* Directive:
Go through the listing and set it down exactly, leaving out its pictures.

* Provided material:
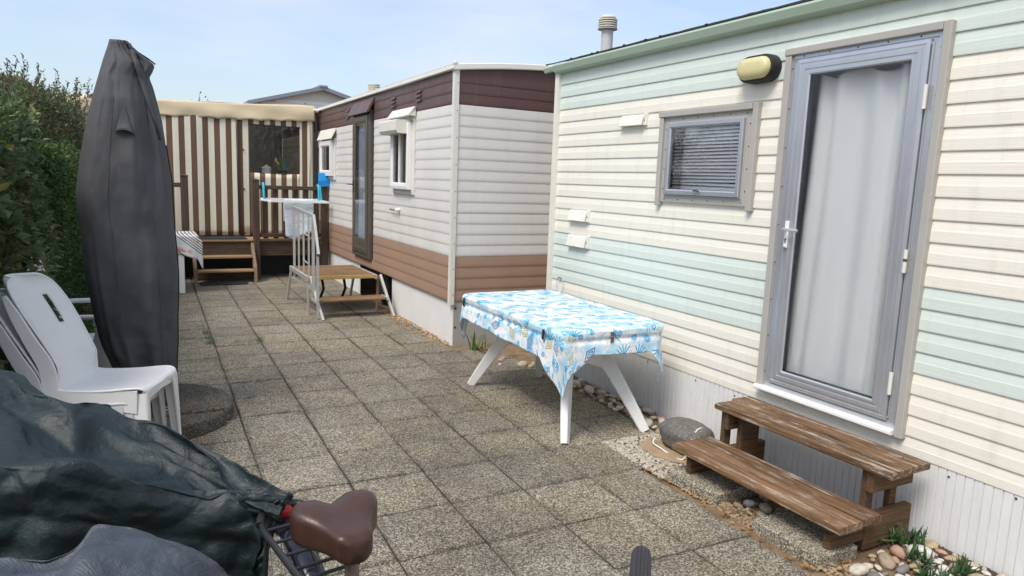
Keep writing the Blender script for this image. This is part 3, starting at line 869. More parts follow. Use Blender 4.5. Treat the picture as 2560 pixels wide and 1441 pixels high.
# glazed aluminium door
door = MB(); door.frame_x(2.045, 2.775, 0.508, 2.318, [(0, 3.245), (0, 3.222), (0.018, 3.219), (0.020, 3.222), (0.032, 3.222), (0.034, 3.218), (0.052, 3.218), (0.054, 3.222), (0.064, 3.222), (0.066, 3.219), (0.078, 3.219), (0.085, 3.227)])
DOOR = door.build('door', M_ALU, H1)
b = MB(); b.frame_x(1.985, 2.832, 0.474, 2.352, [(0, 3.268), (0, 3.234), (0.024, 3.232), (0.026, 3.238), (0.045, 3.238), (0.047, 3.231), (0.056, 3.231), (0.056, 3.268)]); b.build('door_frame', M_ALU, H1)
b = MB(); b.frame_x(2.052, 2.768, 0.515, 2.311, [(0, 3.24), (0, 3.236), (-0.008, 3.236), (-0.008, 3.240)]); b.build('door_seal', M_BLACK, DOOR)
for nm, bx in (('door_trim', (1.953, 1.993, 0.442, 2.388)), ('door_trim', (2.822, 2.864, 0.456, 2.3475))):
    b = MB(); b.box(3.216, 3.268, bx[0], bx[1], bx[2], bx[3], 0.004); b.build(nm, M_GREY, H1)
b = MB(); b.box(3.213, 3.268, 1.9935, 2.868, 2.349, 2.388, 0.004); b.build('door_trim', M_GREY, H1)
b = MB(); b.prism([(3.268, 0.452), (3.196, 0.452), (3.190, 0.457), (3.190, 0.470), (3.20, 0.477), (3.268, 0.4735)], 'y', 1.9945, 2.858); b.build('door_sill', M_PVC, H1)
b = MB(); b.frame_x(2.1312, 2.6888, 0.5942, 2.2318, [(0, 3.2288), (0, 3.262), (-0.05, 3.262)]); b.build('glazing_gasket', M_BLACK, DOOR)
b = MB(); b.box(3.2285, 3.2325, 2.1315, 2.6885, 0.5945, 2.2315); GL = b.build('door_glass', M_FROST, DOOR)
for seg in ((2.118, 2.124), (2.696, 2.702)): pass
# lock, handle
b = MB(); b.box(3.209, 3.2185, 2.728, 2.752, 1.295, 1.445, 0.002)
LOCK = b.build('lock_plate', M_PVC, DOOR)
b = MB(); b.tube([(3.212, 2.740, 1.40), (3.180, 2.740, 1.40), (3.176, 2.735, 1.40), (3.176, 2.64, 1.398)], 0.0085, 8); b.build('door_handle', M_ALU2, DOOR, smooth=40)
b = MB(); b.box(3.207, 3.2095, 2.737, 2.743, 1.322, 1.340); b.lathe([(0.0055, -0.0015), (0.0055, 0.0)], (3.2085, 2.740, 1.343), 8, 'x'); b.build('keyhole', M_BLACK, DOOR)
b = MB(); b.box(3.200, 3.2089, 2.731, 2.749, 1.296, 1.306, 0.002); b.build('latch', M_ALU2, DOOR)
for z in (2.06, 1.30, 0.70):
    b = MB(); b.lathe([(0.009, -0.055), (0.009, 0.055)], (3.213, 2.036, z), 10); b.box(3.217, 3.223, 2.030, 2.050, z - 0.05, z + 0.05); b.build('hinge', M_TRIMW, DOOR, smooth=40)
b = MB(); b.lathe([(0.0095, -0.007), (0.0095, 0.007)], (3.213, 2.036, 1.305), 10); b.build('rust_collar', M_SCREW, DOOR)
for z in np.linspace(0.56, 2.28, 9):
    for y in (1.9985, 2.8165):
        b = MB(); b.lathe([(0.0045, 0), (0.003, -0.003)], (3.2325, y, float(z)), 8, 'x'); b.build('screw', M_SCREW, H1)
for y in np.linspace(2.1, 2.75, 5):
    b = MB(); b.lathe([(0.0045, 0), (0.003, -0.003)], (3.2325, float(y), 2.338), 8, 'x'); b.build('screw', M_SCREW, H1)
# net curtain behind the door
nu, nv = 90, 14
pts = []
for i in range(nu):
    y = 2.03 + (2.70 - 2.03) * i / (nu - 1)
    col = []
    for j in range(nv):
        z = 0.50 + (2.235 - 0.50) * j / (nv - 1)
        col.append((3.315 + 0.026 * math.sin(y * 44 + 0.9 * math.sin(z * 1.3) + 2.2 * math.sin(y * 9)) + 0.012 * math.sin(y * 19 + z * .6), y + (0.012 * math.sin(z * 2.1) - 0.018 * (z - 1.3)) * (i / nu), z + 0.02 * math.sin(y * 21) * (j == nv - 1)))
    pts.append(col)
b = MB(); b.grid(pts); b.build('net_curtain', M_CURT, DOOR, smooth=180)

# window with venetian blind
b = MB(); b.frame_x(3.118, 3.818, 1.555, 2.043, [(0.007, 3.245), (0.007, 3.212), (0.010, 3.209), (0.032, 3.209), (0.034, 3.214), (0.042, 3.218), (0.042, 3.25)])
WIN = b.build('window', M_ALU, H1)
b = MB(); b.frame_x(3.122, 3.812, 1.560, 2.032, [(0, 3.2315), (-0.006, 3.2315), (-0.006, 3.24)]); b.build('sash_shadow_line', M_BLACK, WIN)  # black strip added as the shadow line between sash and frame
b = MB(); b.frame_x(3.072, 3.862, 1.510, 2.082, [(0, 3.268), (0, 3.234), (0.040, 3.232), (0.042, 3.226), (0.050, 3.226), (0.050, 3.268)]); b.build('window_frame', M_GREY, H1)
for a in ((3.030, 3.070, 1.482, 2.118), (3.864, 3.905, 1.482, 2.0785)):
    b = MB(); b.box(3.216, 3.268, *a[:2], *a[2:], 0.004); b.build('window_trim', M_GREY, H1)
b = MB(); b.box(3.210, 3.268, 3.0705, 3.912, 2.080, 2.118, 0.004); b.build('window_trim', M_GREY, H1)
for y in np.linspace(3.12, 3.82, 6):
    for z in (2.062, 1.530):
        b = MB(); b.lathe([(0.0045, 0), (0.003, -0.003)], (3.2325, float(y), z), 8, 'x'); b.build('screw', M_SCREW, H1)
for z in np.linspace(1.6, 2.0, 4):
    for y in (3.092, 3.842):
        b = MB(); b.lathe([(0.0045, 0), (0.003, -0.003)], (3.2325, y, float(z)), 8, 'x'); b.build('screw', M_SCREW, H1)
b = MB(); b.box(3.222, 3.226, 3.1605, 3.7755, 1.5975, 2.0005); b.build('window_glass', M_GLASS, WIN)
b = MB(); b.tube([(3.2, 3.45, 1.585), (3.196, 3.46, 1.592), (3.196, 3.50, 1.592)], 0.005, 6); b.build('window_catch', M_BLACK, WIN)
sl = MB(); sl.prism([(0.009, 0.0098), (-0.0015, 0.002), (-0.010, -0.0090), (-0.0106, -0.0084), (-0.0021, 0.0026), (0.0084, 0.0104)], 'y', -0.30, 0.296)
o = sl.build('blind_slat', M_BLIND); slat_me = o.data; bpy.data.objects.remove(o)
z = 1.615; k = 0
while z < 2.002:
    inst(slat_me, 'blind_slat', WIN, (3.250 - 3.3, 3.468 - 2.4 + random.gauss(0, .001), z), (random.gauss(0, .004), random.gauss(0.0, 0.03), random.gauss(0, .002))); z += 0.0218
b = MB(); b.box(3.24, 3.262, 3.165, 3.77, 1.598, 1.610, 0.003); b.build('blind_rail', M_BLIND, WIN)
for y in (3.24, 3.48, 3.70):
    b = MB(); b.tube([(3.238, y, 1.60), (3.238, y, 2.02)], 0.0012, 5); b.build('blind_cord', M_BLIND, WIN)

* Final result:
Keep writing the Blender script for this image. This is part 3, starting at line 869. More parts follow. Use Blender 4.5. Treat the picture as 2560 pixels wide and 1441 pixels high.
# glazed aluminium door
door = MB(); door.frame_x(2.045, 2.775, 0.508, 2.318, [(0, 3.245), (0, 3.222), (0.018, 3.219), (0.020, 3.222), (0.032, 3.222), (0.034, 3.218), (0.052, 3.218), (0.054, 3.222), (0.064, 3.222), (0.066, 3.219), (0.078, 3.219), (0.085, 3.227)])
DOOR = door.build('door', M_ALU, H1)
b = MB(); b.frame_x(1.985, 2.832, 0.474, 2.352, [(0, 3.268), (0, 3.234), (0.024, 3.232), (0.026, 3.238), (0.045, 3.238), (0.047, 3.231), (0.056, 3.231), (0.056, 3.268)]); b.build('door_frame', M_ALU, H1)
b = MB(); b.frame_x(2.052, 2.768, 0.515, 2.311, [(0, 3.24), (0, 3.236), (-0.008, 3.236), (-0.008, 3.240)]); b.build('door_seal', M_BLACK, DOOR)
for nm, bx in (('door_trim', (1.953, 1.993, 0.442, 2.388)), ('door_trim', (2.822, 2.864, 0.456, 2.3475))):
    b = MB(); b.box(3.216, 3.268, bx[0], bx[1], bx[2], bx[3], 0.004); b.build(nm, M_GREY, H1)
b = MB(); b.box(3.213, 3.268, 1.9935, 2.868, 2.349, 2.388, 0.004); b.build('door_trim', M_GREY, H1)
b = MB(); b.prism([(3.268, 0.452), (3.196, 0.452), (3.190, 0.457), (3.190, 0.470), (3.20, 0.477), (3.268, 0.4735)], 'y', 1.9945, 2.858); b.build('door_sill', M_PVC, H1)
b = MB(); b.frame_x(2.1312, 2.6888, 0.5942, 2.2318, [(0, 3.2288), (0, 3.262), (-0.05, 3.262)]); b.build('glazing_gasket', M_BLACK, DOOR)
b = MB(); b.box(3.2285, 3.2325, 2.1315, 2.6885, 0.5945, 2.2315); GL = b.build('door_glass', M_FROST, DOOR)
for seg in ((2.118, 2.124), (2.696, 2.702)): pass
# lock, handle
b = MB(); b.box(3.209, 3.2185, 2.728, 2.752, 1.295, 1.445, 0.002)
LOCK = b.build('lock_plate', M_PVC, DOOR)
b = MB(); b.tube([(3.212, 2.740, 1.40), (3.180, 2.740, 1.40), (3.176, 2.735, 1.40), (3.176, 2.64, 1.398)], 0.0085, 8); b.build('door_handle', M_ALU2, DOOR, smooth=40)
b = MB(); b.box(3.207, 3.2095, 2.737, 2.743, 1.322, 1.340); b.lathe([(0.0055, -0.0015), (0.0055, 0.0)], (3.2085, 2.740, 1.343), 8, 'x'); b.build('keyhole', M_BLACK, DOOR)
b = MB(); b.box(3.200, 3.2089, 2.731, 2.749, 1.296, 1.306, 0.002); b.build('latch', M_ALU2, DOOR)
for z in (2.06, 1.30, 0.70):
    b = MB(); b.lathe([(0.009, -0.055), (0.009, 0.055)], (3.213, 2.036, z), 10); b.box(3.217, 3.223, 2.030, 2.050, z - 0.05, z + 0.05); b.build('hinge', M_TRIMW, DOOR, smooth=40)
b = MB(); b.lathe([(0.0095, -0.007), (0.0095, 0.007)], (3.213, 2.036, 1.305), 10); b.build('rust_collar', M_SCREW, DOOR)
for z in np.linspace(0.56, 2.28, 9):
    for y in (1.9985, 2.8165):
        b = MB(); b.lathe([(0.0045, 0), (0.003, -0.003)], (3.2325, y, float(z)), 8, 'x'); b.build('screw', M_SCREW, H1)
for y in np.linspace(2.1, 2.75, 5):
    b = MB(); b.lathe([(0.0045, 0), (0.003, -0.003)], (3.2325, float(y), 2.338), 8, 'x'); b.build('screw', M_SCREW, H1)
# net curtain behind the door
nu, nv = 90, 14
pts = []
for i in range(nu):
    y = 2.03 + (2.70 - 2.03) * i / (nu - 1)
    col = []
    for j in range(nv):
        z = 0.50 + (2.235 - 0.50) * j / (nv - 1)
        col.append((3.315 + 0.026 * math.sin(y * 44 + 0.9 * math.sin(z * 1.3) + 2.2 * math.sin(y * 9)) + 0.012 * math.sin(y * 19 + z * .6), y + (0.012 * math.sin(z * 2.1) - 0.018 * (z - 1.3)) * (i / nu), z + 0.02 * math.sin(y * 21) * (j == nv - 1)))
    pts.append(col)
b = MB(); b.grid(pts); b.build('net_curtain', M_CURT, DOOR, smooth=180)

# window with venetian blind
b = MB(); b.frame_x(3.118, 3.818, 1.555, 2.043, [(0.007, 3.245), (0.007, 3.212), (0.010, 3.209), (0.032, 3.209), (0.034, 3.214), (0.042, 3.218), (0.042, 3.25)])
WIN = b.build('window', M_ALU, H1)
b = MB(); b.frame_x(3.122, 3.812, 1.560, 2.032, [(0, 3.2315), (-0.006, 3.2315), (-0.006, 3.24)]); b.build('sash_shadow_line', M_BLACK, WIN)  # black strip added as the shadow line between sash and frame
b = MB(); b.frame_x(3.072, 3.862, 1.510, 2.082, [(0, 3.268), (0, 3.234), (0.040, 3.232), (0.042, 3.226), (0.050, 3.226), (0.050, 3.268)]); b.build('window_frame', M_GREY, H1)
for a in ((3.030, 3.070, 1.482, 2.118), (3.864, 3.905, 1.482, 2.0785)):
    b = MB(); b.box(3.216, 3.268, *a[:2], *a[2:], 0.004); b.build('window_trim', M_GREY, H1)
b = MB(); b.box(3.210, 3.268, 3.0705, 3.912, 2.080, 2.118, 0.004); b.build('window_trim', M_GREY, H1)
for y in np.linspace(3.12, 3.82, 6):
    for z in (2.062, 1.530):
        b = MB(); b.lathe([(0.0045, 0), (0.003, -0.003)], (3.2325, float(y), z), 8, 'x'); b.build('screw', M_SCREW, H1)
for z in np.linspace(1.6, 2.0, 4):
    for y in (3.092, 3.842):
        b = MB(); b.lathe([(0.0045, 0), (0.003, -0.003)], (3.2325, y, float(z)), 8, 'x'); b.build('screw', M_SCREW, H1)
b = MB(); b.box(3.222, 3.226, 3.1605, 3.7755, 1.5975, 2.0005); b.build('window_glass', M_GLASS, WIN)
b = MB(); b.tube([(3.2, 3.45, 1.585), (3.196, 3.46, 1.592), (3.196, 3.50, 1.592)], 0.005, 6); b.build('window_catch', M_BLACK, WIN)
sl = MB(); sl.prism([(0.009, 0.0098), (-0.0015, 0.002), (-0.010, -0.0090), (-0.0106, -0.0084), (-0.0021, 0.0026), (0.0084, 0.0104)], 'y', -0.30, 0.296)
o = sl.build('blind_slat', M_BLIND); slat_me = o.data; bpy.data.objects.remove(o)
z = 1.615; k = 0
while z < 2.002:
    inst(slat_me, 'blind_slat', WIN, (3.250 - 3.3, 3.468 - 2.4 + random.gauss(0, .001), z), (random.gauss(0, .004), random.gauss(0.0, 0.03), random.gauss(0, .002))); z += 0.0218
b = MB(); b.box(3.24, 3.262, 3.165, 3.77, 1.598, 1.610, 0.003); b.build('blind_rail', M_BLIND, WIN)
for y in (3.24, 3.48, 3.70):
    b = MB(); b.tube([(3.238, y, 1.60), (3.238, y, 2.02)], 0.0012, 5); b.build('blind_cord', M_BLIND, WIN)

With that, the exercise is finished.